Parenting yourself and your child: What are your eyes on?

Do you ever feel like it’s hard to parent your children who are struggling when you yourself are struggling with the same things?

Our tantrums may look different, our insecurities may be about different things and our habits may be more ingrained, but really from a human perspective, we are not much different than our children.
Discomfort is discomfort. Anxiety is anxiety. Fear is fear. We all go through the ups and downs of life, feelings and making choices. How can I best help my child when I am feeling lost?

Well the real question to me is “what do I have my eyes on?” Am I looking to see my own ability to be resilient, to bounce back from mistakes, to believe that underneath all of my crazy thinking there is a healthy human being with an internal psychological immune system that works perfectly (when I don’t think my way out of it).

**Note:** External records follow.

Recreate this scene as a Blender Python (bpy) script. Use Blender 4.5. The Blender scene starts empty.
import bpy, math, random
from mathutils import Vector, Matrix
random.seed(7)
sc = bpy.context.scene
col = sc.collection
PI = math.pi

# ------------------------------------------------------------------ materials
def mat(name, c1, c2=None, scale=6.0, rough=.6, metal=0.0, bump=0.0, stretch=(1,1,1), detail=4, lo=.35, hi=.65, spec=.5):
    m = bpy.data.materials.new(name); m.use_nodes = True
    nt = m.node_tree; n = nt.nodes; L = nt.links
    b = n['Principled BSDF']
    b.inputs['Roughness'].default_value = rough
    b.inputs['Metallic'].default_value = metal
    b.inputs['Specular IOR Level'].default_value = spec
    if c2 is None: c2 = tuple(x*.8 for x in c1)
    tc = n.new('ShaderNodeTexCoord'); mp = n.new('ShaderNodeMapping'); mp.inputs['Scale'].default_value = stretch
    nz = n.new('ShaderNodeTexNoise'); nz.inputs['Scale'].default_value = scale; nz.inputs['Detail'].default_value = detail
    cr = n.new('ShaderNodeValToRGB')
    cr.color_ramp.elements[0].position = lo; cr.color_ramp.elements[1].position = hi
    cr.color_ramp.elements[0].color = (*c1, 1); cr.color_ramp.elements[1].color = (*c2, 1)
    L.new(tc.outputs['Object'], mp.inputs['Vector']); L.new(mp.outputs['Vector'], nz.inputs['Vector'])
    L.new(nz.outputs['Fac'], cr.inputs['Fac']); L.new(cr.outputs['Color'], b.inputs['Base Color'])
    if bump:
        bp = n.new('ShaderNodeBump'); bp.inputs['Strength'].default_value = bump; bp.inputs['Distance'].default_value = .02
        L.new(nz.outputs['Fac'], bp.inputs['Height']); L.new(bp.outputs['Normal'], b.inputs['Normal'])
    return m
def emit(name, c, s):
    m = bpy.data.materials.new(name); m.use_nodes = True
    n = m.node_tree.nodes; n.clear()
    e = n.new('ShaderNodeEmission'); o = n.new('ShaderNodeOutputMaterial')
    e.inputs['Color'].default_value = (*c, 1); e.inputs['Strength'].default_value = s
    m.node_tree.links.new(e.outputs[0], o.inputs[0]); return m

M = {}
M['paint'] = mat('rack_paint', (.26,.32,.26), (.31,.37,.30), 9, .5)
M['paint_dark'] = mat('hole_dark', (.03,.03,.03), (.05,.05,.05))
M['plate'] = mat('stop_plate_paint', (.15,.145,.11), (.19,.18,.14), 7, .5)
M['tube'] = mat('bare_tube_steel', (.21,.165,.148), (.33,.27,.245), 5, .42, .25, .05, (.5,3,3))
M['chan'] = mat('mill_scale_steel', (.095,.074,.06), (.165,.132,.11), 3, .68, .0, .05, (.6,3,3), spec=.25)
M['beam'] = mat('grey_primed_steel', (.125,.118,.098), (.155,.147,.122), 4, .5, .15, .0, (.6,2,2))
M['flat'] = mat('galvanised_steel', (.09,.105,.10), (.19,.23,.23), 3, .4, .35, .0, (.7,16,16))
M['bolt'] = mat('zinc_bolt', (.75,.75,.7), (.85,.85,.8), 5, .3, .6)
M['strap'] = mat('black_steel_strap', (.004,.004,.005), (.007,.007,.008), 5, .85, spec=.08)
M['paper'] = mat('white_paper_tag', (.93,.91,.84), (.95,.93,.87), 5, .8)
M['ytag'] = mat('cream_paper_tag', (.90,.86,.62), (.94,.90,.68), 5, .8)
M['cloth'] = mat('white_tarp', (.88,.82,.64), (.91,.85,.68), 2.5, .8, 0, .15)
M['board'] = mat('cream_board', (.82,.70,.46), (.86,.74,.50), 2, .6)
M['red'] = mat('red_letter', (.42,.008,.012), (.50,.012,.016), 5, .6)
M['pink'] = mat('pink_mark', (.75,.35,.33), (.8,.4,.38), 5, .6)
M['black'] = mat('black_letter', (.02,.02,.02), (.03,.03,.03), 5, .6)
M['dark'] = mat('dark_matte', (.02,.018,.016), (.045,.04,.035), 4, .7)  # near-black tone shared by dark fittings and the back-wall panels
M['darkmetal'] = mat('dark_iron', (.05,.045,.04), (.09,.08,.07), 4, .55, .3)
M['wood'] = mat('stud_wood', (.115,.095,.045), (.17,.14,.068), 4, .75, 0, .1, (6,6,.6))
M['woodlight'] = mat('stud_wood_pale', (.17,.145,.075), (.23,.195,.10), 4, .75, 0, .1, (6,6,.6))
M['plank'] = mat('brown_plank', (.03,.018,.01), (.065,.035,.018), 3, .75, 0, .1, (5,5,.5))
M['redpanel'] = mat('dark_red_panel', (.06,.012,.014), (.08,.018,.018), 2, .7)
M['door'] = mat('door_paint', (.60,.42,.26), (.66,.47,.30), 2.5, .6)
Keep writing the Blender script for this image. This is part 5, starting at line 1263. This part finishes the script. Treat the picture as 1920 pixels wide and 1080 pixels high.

Or are my eyes on critically noticing mistakes, judging my actions and my imperfections and feeling bad about not getting it right.

If you are doing that to yourself, you can be pretty sure you are doing that to your children as well. It’s a mental habit of thought that has you judge, be critical or feel insecure. Nothing more than that. But if you don’t know that, you can create mountains out of molehills about your bad character and continue to judge yourself harshly. This only perpetuates feeling bad and more undesirable behaviors.

The answer lies in what you have your eyes on. You can learn about habits of thought in order to not get so tripped up by them. You can learn the role thought plays in why you feel what you feel. You can learn how all human being operate in order to understand yourself and your child.

Once you see this for yourself, it will be easier to see it in your child. It will be easier to let yourself feel and not be afraid of your child’s feeling either. We never need to fear an experience when we understand how it is created.

One thought on “Parenting yourself and your child: What are your eyes on?”

  1. Frima Burger says:

    My kids are BH grown but I have used your technique on something else! My daughter got a dog and I have been petrified of dogs my whole life probably bec my mother AH hated all animals. I keep telling myself that my fear was due to an erronious thought that all dogs are dangerous and a threat. When by my daughter’s house, I find myself repeating to myself to “change my wrong thoughts to more realistic thoughts such ad that most dogs which are pets are loving creatures. I am not 100% pet free but definitely have come a long way!